The Israeli military has claimed the attack on Susiya was a “violent confrontation [that] broke out, involving mutual rock-hurling between Palestinians and Israelis at the scene. IDF and Israeli Police forces arrived to disperse the confrontation, at this point, several terrorists began hurling rocks at the security forces.” Multiple witnesses have disputed the claim of any confrontation.

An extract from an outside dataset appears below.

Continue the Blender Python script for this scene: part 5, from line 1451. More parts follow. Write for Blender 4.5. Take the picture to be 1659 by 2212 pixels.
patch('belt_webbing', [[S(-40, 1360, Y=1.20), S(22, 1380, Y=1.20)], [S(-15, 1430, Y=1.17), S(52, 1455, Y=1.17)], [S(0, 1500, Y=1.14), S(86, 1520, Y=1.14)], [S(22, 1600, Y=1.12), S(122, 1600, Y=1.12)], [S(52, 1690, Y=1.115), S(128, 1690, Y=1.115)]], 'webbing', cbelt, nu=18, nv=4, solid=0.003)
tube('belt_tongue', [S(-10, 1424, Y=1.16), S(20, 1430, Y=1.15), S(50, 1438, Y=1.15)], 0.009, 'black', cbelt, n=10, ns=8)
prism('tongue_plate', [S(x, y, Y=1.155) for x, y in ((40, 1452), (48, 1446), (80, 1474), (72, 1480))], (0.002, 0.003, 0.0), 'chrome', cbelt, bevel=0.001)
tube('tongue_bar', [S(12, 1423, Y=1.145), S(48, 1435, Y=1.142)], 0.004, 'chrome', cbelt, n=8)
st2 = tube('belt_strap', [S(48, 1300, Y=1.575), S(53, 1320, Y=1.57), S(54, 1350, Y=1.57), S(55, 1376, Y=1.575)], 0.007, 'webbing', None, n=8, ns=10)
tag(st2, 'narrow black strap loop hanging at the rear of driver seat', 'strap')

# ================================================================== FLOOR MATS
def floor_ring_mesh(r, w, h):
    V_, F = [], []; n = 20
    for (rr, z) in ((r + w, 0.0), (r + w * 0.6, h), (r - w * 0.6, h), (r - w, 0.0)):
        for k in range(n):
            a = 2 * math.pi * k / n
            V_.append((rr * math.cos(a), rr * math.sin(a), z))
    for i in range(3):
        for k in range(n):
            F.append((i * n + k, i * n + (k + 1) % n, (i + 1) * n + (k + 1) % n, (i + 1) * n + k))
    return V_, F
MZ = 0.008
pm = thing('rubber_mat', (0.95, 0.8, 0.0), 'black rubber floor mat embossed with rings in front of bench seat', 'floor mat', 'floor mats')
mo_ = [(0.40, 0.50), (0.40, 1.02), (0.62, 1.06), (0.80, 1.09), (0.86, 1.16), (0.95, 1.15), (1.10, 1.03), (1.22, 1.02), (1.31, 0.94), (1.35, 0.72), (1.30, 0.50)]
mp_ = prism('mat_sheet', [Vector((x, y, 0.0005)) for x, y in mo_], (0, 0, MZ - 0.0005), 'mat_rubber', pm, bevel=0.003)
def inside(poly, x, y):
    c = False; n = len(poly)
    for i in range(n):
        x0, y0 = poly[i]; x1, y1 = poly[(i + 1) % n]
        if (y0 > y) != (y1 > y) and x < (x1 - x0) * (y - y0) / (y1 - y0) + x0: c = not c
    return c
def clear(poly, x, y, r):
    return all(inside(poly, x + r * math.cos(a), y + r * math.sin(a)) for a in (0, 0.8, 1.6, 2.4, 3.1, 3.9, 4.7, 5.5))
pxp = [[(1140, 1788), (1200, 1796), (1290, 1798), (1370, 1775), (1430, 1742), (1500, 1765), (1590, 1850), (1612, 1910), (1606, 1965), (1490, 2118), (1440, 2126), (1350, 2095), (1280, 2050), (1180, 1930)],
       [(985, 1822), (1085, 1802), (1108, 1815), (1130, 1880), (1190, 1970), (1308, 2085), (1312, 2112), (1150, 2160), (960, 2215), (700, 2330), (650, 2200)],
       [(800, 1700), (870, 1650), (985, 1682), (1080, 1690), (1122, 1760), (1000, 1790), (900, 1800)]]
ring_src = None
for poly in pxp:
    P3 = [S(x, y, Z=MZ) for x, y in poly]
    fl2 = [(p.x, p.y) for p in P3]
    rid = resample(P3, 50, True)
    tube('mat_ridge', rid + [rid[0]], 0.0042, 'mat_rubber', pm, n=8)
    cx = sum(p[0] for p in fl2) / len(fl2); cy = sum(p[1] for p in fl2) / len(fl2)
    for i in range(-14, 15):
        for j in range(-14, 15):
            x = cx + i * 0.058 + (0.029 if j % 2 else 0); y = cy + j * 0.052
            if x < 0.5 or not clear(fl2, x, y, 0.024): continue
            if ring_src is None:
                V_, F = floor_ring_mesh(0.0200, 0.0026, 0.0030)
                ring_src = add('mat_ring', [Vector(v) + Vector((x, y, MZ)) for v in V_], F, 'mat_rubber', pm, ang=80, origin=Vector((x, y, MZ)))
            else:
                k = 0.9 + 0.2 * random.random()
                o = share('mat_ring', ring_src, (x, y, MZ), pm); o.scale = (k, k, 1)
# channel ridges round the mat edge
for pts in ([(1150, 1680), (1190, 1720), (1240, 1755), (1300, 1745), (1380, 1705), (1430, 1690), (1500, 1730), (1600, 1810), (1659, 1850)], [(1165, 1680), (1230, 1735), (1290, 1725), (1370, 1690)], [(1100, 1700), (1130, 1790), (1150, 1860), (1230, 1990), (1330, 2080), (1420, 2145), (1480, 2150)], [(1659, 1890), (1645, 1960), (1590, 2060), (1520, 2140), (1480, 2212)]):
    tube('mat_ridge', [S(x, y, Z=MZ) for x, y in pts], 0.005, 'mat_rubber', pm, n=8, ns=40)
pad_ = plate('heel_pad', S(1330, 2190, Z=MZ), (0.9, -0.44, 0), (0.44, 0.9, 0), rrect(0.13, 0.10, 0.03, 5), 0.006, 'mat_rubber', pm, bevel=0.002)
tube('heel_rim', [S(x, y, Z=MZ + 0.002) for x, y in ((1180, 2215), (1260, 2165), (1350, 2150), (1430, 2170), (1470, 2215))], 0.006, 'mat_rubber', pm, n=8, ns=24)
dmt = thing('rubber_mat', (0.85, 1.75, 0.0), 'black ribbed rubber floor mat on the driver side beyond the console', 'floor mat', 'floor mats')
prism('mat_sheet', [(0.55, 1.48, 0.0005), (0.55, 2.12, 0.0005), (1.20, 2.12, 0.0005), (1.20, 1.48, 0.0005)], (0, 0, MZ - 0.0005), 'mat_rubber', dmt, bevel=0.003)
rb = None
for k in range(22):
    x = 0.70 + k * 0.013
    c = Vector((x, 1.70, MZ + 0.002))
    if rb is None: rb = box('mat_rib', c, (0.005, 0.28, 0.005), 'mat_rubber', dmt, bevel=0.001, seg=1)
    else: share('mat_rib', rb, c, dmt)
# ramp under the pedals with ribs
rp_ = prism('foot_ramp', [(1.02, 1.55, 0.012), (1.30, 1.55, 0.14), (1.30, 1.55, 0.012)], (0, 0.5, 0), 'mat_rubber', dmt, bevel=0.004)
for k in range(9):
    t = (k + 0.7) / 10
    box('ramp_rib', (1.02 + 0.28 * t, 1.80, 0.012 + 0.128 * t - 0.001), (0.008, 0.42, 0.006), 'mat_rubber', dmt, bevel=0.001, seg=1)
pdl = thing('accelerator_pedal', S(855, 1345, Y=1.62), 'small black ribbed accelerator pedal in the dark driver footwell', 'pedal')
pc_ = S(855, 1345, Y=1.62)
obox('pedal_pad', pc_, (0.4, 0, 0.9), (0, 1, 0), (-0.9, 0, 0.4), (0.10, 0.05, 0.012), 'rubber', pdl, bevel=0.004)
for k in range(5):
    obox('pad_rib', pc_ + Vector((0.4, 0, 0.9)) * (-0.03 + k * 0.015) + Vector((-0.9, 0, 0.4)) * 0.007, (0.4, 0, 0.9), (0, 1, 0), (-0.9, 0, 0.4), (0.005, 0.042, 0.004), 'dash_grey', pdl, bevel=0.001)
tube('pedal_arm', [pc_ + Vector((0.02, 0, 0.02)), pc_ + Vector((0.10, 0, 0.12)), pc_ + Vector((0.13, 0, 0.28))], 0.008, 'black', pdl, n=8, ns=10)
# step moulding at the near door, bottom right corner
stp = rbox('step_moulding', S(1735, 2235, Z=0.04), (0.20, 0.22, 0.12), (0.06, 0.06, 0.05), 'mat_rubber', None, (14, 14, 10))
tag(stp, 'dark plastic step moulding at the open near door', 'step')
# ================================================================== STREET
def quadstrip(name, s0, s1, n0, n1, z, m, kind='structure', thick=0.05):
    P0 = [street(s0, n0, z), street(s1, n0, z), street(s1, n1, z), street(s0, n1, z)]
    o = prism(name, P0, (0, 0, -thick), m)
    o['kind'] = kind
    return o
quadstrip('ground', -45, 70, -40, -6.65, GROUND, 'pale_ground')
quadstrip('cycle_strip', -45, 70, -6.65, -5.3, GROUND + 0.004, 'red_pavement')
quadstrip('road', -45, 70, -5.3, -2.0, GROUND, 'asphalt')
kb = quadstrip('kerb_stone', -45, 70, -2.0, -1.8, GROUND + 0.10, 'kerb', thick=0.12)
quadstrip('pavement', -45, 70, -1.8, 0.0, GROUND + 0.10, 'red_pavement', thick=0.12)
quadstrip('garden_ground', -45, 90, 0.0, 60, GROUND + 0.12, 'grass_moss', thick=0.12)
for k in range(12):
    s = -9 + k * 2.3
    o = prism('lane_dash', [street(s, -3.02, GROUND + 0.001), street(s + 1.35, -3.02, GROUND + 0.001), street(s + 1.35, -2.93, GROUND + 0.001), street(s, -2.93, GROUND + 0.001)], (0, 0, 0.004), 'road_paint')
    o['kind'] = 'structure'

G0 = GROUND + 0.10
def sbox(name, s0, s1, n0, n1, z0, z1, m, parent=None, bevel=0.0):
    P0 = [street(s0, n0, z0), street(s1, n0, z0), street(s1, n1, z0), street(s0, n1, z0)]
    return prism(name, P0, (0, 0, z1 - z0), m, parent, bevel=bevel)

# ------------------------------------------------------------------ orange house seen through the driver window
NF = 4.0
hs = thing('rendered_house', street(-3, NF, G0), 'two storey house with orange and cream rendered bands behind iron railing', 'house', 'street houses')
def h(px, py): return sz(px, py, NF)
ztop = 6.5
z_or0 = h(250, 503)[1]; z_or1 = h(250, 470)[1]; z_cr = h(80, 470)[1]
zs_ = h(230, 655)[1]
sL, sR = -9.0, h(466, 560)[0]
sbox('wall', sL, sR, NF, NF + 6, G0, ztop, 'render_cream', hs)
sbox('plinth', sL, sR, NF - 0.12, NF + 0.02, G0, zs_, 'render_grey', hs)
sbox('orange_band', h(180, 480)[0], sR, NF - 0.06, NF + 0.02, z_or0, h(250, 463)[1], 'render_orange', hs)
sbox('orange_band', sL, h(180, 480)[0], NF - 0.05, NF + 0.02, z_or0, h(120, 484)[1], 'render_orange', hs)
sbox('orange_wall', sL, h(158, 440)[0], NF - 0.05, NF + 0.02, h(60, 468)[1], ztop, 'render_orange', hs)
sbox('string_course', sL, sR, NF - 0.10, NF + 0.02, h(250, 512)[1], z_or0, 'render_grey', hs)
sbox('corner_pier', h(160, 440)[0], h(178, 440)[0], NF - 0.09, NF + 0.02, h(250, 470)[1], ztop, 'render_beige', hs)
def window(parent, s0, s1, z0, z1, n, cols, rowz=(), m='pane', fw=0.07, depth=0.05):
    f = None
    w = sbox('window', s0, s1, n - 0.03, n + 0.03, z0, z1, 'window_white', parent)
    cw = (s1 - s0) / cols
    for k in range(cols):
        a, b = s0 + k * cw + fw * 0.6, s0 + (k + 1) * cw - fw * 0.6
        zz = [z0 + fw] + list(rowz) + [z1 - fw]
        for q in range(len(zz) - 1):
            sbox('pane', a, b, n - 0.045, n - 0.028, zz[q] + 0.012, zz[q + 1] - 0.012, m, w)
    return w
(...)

Ballal contrasted the fear and heartbreak he felt on March 24 with the sense of “power and possibility” he’d felt three weeks prior on the Oscars stage. “My heart was broken from the disappointment. From the sense of failure,” he said, adding: “[E]ven though our movie received global recognition, I felt I had failed — we had failed — in our attempt to make life better here. To convince the world something needed to change. My life is still at the mercy of the settlers and the occupation. My community is still suffering from unending violence. Our movie won an Oscar, but our lives are no better than before.”

Still, Ballal acknowledged that No Other Land’s Oscar victory did bring significant press attention to the attack. “The messages and voices of support around the world have been overwhelming,” he said. “I know that there are thousands and thousands of people who now know my name and my story, who know my community’s name and our story and who stand with us and support us. Don’t turn away now.”

A joint Palestinian-Israeli production, Ballal co-directed No Other Land with Basel Adra, Yuval Abraham, and Rachel Shore. The film was made between 2019 and 2023 and documents Israel’s violent treatment of Palestinians in the West Bank, with a particular focus on Massager Yatta, where both Adra and Ballal live. Despite struggling to find distribution in the U.S., No Other Land earned wide critical acclaim (and some criticism) ahead of its Best Documentary win at the 2025 Oscars.

Following the attack, the Academy of Motion Picture Arts and Sciences released a lukewarm statement that neither referred to the attack, nor mentioned Ballal or No Other Land by name, but condemned “suppressing artists for their work.” Following widespread criticism, and an open-letter signed by numerous A-list actors — including Elizabeth Olsen, Richard Gore, and Penélope Cruz — the Academy released an equally lukewarm apology, saying, “We regret that we failed to directly acknowledge Mr. Ballal and the film by name.”